Threads is rolling out a new live chats feature that lets users join real-time conversations around ongoing events, starting with coverage of the NBA Playoffs. The tool sits inside Threads communities—the topic-focused social spaces Meta introduced last year—and allows selected hosts to run interactive discussions that go beyond the one-way broadcast channels already available on Instagram.
Hosts, which can include community champions or media figures, decide who gets to post messages, photos, videos, links, or emoji reactions inside the chat. If the room fills up, late arrivals can still watch, react, and vote in polls, but they cannot send their own messages. Once the chat ends, the entire conversation stays visible for anyone to review, and participation does not require membership in the hosting community. Links to the chats can be shared publicly, and they may surface in users’ main Threads feeds.
For the debut, Meta has lined up several sports journalists—including Malika Andrews, Rachel Nichols, Trysta Krick, David Rushing, and Lexis Mickens—to host sessions inside the NBAThreads community. During live events, a red ring will appear around the host’s profile photo, and the chat itself will sit prominently at the top of that community feed.
The rollout reflects Meta’s methodical expansion of Threads since its hurried launch in 2023 as a lightweight rival to X. Early versions focused on basic following and simple posting. Over time the app added searchable topics, custom feeds, communities, and more recently long-form text and an improved web experience. Live chats continue that incremental approach, borrowing familiar live-discussion mechanics while trying to carve out a distinct space within Meta’s broader family of apps.

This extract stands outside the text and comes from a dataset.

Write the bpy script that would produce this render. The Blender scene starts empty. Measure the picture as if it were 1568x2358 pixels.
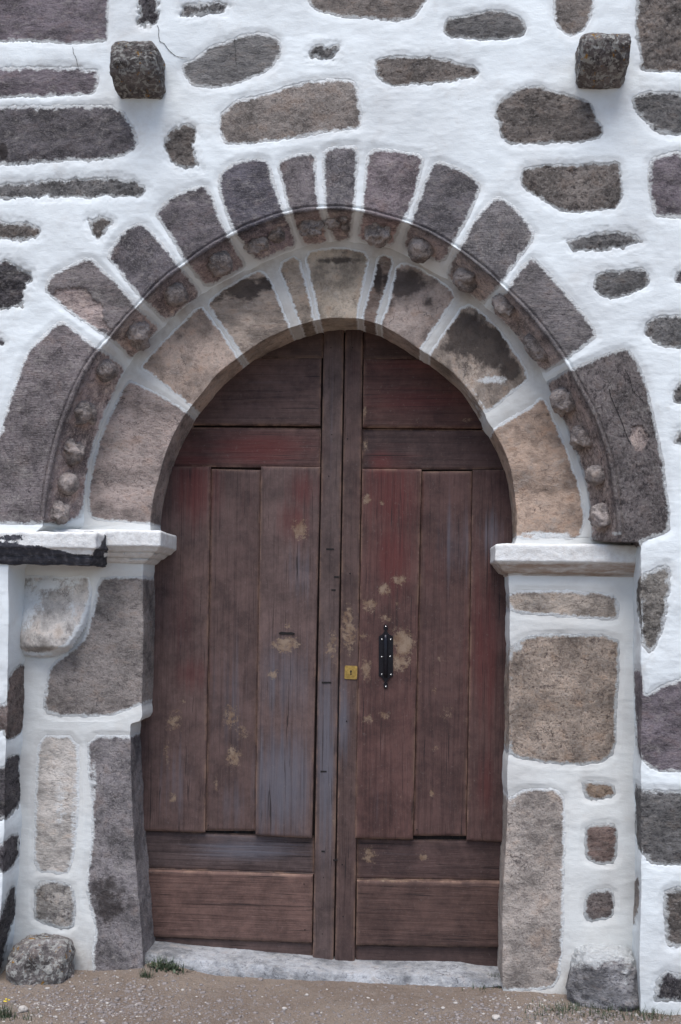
import bpy, math, random
import numpy as np
from mathutils import Matrix, Vector, Euler

# ------------------------------------------------------------------ camera, sky, sun
scene = bpy.context.scene
W, H = 1568.0, 2357.0            # measuring units of the survey drawing
F = 2250.0
D = 4.3
EYE = 1.72
CAMX = 0.30
YAW, PITCH, ROLL = math.radians(4.0), math.radians(1.0), math.radians(0.77)
SHY = (1400 - F * math.tan(PITCH) - H / 2) / W
Rm = (Matrix.Rotation(YAW, 3, 'Z') @ Matrix.Rotation(math.pi / 2 + PITCH, 3, 'X') @ Matrix.Rotation(ROLL, 3, 'Z'))
cam_d = bpy.data.cameras.new('camera')
cam = bpy.data.objects.new('camera', cam_d)
scene.collection.objects.link(cam)
cam.matrix_world = Matrix.Translation((CAMX, -D, EYE)) @ Rm.to_4x4()
cam_d.sensor_fit = 'HORIZONTAL'
cam_d.sensor_width = 24.0
cam_d.lens = F / W * 24.0
cam_d.shift_y = SHY
cam_d.clip_end = 500
cam_d.clip_start = 0.05
scene.camera = cam

SUN_EL, SUN_AZ = math.radians(66), math.radians(-8)   # azimuth measured from the wall's normal, + to the right
world = bpy.data.worlds.new('World')
scene.world = world
world.use_nodes = True
wn = world.node_tree.nodes
wl = world.node_tree.links
for n in list(wn): wn.remove(n)
sky = wn.new('ShaderNodeTexSky'); sky.sky_type = 'NISHITA'; sky.sun_disc = False
sky.sun_elevation = SUN_EL
sky.sun_rotation = math.pi - SUN_AZ
sky.air_density = 1.0; sky.dust_density = 1.5; sky.ozone_density = 1.0
bg = wn.new('ShaderNodeBackground'); bg.inputs['Strength'].default_value = 0.11
wo = wn.new('ShaderNodeOutputWorld')
wl.new(sky.outputs[0], bg.inputs[0]); wl.new(bg.outputs[0], wo.inputs[0])
sun_d = bpy.data.lights.new('sun', 'SUN')
sun_d.energy = 2.0; sun_d.angle = math.radians(36); sun_d.color = (1.0, 0.985, 0.965)
sun = bpy.data.objects.new('sun', sun_d)
scene.collection.objects.link(sun)
sdir = Vector((math.sin(SUN_AZ) * math.cos(SUN_EL), -math.cos(SUN_AZ) * math.cos(SUN_EL), math.sin(SUN_EL)))
sun.rotation_euler = sdir.to_track_quat('Z', 'Y').to_euler()
vs = scene.view_settings
vs.view_transform = 'Standard'; vs.look = 'None'; vs.exposure = 0.76; vs.gamma = 1.0
vs.use_curve_mapping = False

# ------------------------------------------------------------------ survey helpers
Rn = np.array(Rm); Cn = np.array([CAMX, -D, EYE])
def ray(u, v):
    u = np.asarray(u, float); v = np.asarray(v, float)
    a = (u - W / 2) / F; b = (H / 2 + SHY * W - v) / F
    d = np.stack([a, b, -np.ones_like(a)], -1)
    return d @ Rn.T
def at(u, v, Y=0.0):
    d = ray(u, v); t = (Y - Cn[1]) / d[..., 1]
    return Cn + d * t[..., None]
def onz(u, v, Z=0.0):
    d = ray(u, v); t = (Z - Cn[2]) / d[..., 2]
    return Cn + d * t[..., None]
def proj(P):
    q = (P - Cn) @ Rn
    a = q[..., 0] / -q[..., 2]; b = q[..., 1] / -q[..., 2]
    return np.stack([W / 2 + F * a, H / 2 + SHY * W - F * b], -1)
PX = F / D                        # measuring units per metre on the wall

def hash3(i, j, k, seed):
    n = (i.astype(np.int64) * 374761393 + j.astype(np.int64) * 668265263 + k.astype(np.int64) * 2147483647 + seed * 974634777) & 0xffffffff
    n = ((n ^ (n >> 13)) * 1274126177) & 0xffffffff
    n = ((n ^ (n >> 16)) * 2246822519) & 0xffffffff
    return ((n ^ (n >> 15)) & 0xffff) / 65535.0
def vnoise(P, s, seed=0):
    p = P * s; f = np.floor(p); r = p - f; r = r * r * (3 - 2 * r); i = f.astype(np.int64)
    out = 0
    for a in (0, 1):
        wx = r[..., 0] if a else 1 - r[..., 0]
        for b in (0, 1):
            wy = r[..., 1] if b else 1 - r[..., 1]
            for c in (0, 1):
                wz = r[..., 2] if c else 1 - r[..., 2]
                out = out + wx * wy * wz * hash3(i[..., 0] + a, i[..., 1] + b, i[..., 2] + c, seed)
    return out * 2 - 1
def fbm(P, s, octs=4, seed=0, gain=0.5):
    o = 0; a = 1.0; t = 0
    for q in range(octs):
        o = o + a * vnoise(P, s * 2.03 ** q, seed + q * 17); t += a; a *= gain
    return o / t
def sstep(a, b, x):
    t = np.clip((x - a) / (b - a), 0, 1); return t * t * (3 - 2 * t)

def chaikin(p, n=2):
    p = np.array(p, float)
    for _ in range(n):
        q = np.roll(p, -1, 0)
        p = np.stack([p * .80 + q * .20, p * .20 + q * .80], 1).reshape(-1, 2)
    return p
def sdf(Q, poly):                 # positive inside
    x = Q[:, 0]; y = Q[:, 1]
    best = np.full(len(Q), 1e18); ins = np.zeros(len(Q), bool)
    n = len(poly)
    for i in range(n):
        a = poly[i]; b = poly[(i + 1) % n]; e = b - a
        wx = x - a[0]; wy = y - a[1]
        t = np.clip((wx * e[0] + wy * e[1]) / (e @ e + 1e-9), 0, 1)
        best = np.minimum(best, (wx - t * e[0]) ** 2 + (wy - t * e[1]) ** 2)
        c = (a[1] > y) != (b[1] > y)
        ins ^= c & (x < e[0] * (y - a[1]) / (e[1] + 1e-12) + a[0])
    return np.where(ins, 1, -1) * np.sqrt(best)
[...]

Whether the feature gains real traction remains to be seen. Real-time group chat around live sports or news events is hardly new—Discord, Reddit, and even X itself have offered variations for years. The challenge for Threads will be turning these temporary rooms into habit-forming spaces rather than fleeting novelties that disappear once the event ends. Features still on the way, such as co-hosting, lock-screen widgets, and easier quoting of chat messages, suggest Meta expects the tool to evolve beyond its initial sports-focused test.
At a reported 150 million daily users as of last October, Threads has grown into a meaningful platform, yet it still trails far behind established players in both scale and daily engagement depth. Adding live chats is a logical next step in trying to increase time spent inside communities, but success will ultimately depend on whether users find enough consistent value to return to the app specifically for these conversations rather than treating them as occasional side channels.
In the bigger picture, the move fits a familiar pattern across social platforms: steady feature copying and refinement rather than radical invention. Meta is betting that a well-timed, well-hosted live chat experience—especially around high-stakes events like playoffs—can help differentiate Threads without overcomplicating its relatively clean interface. For now, the real test begins with basketball fans and whether the format sticks beyond the current series.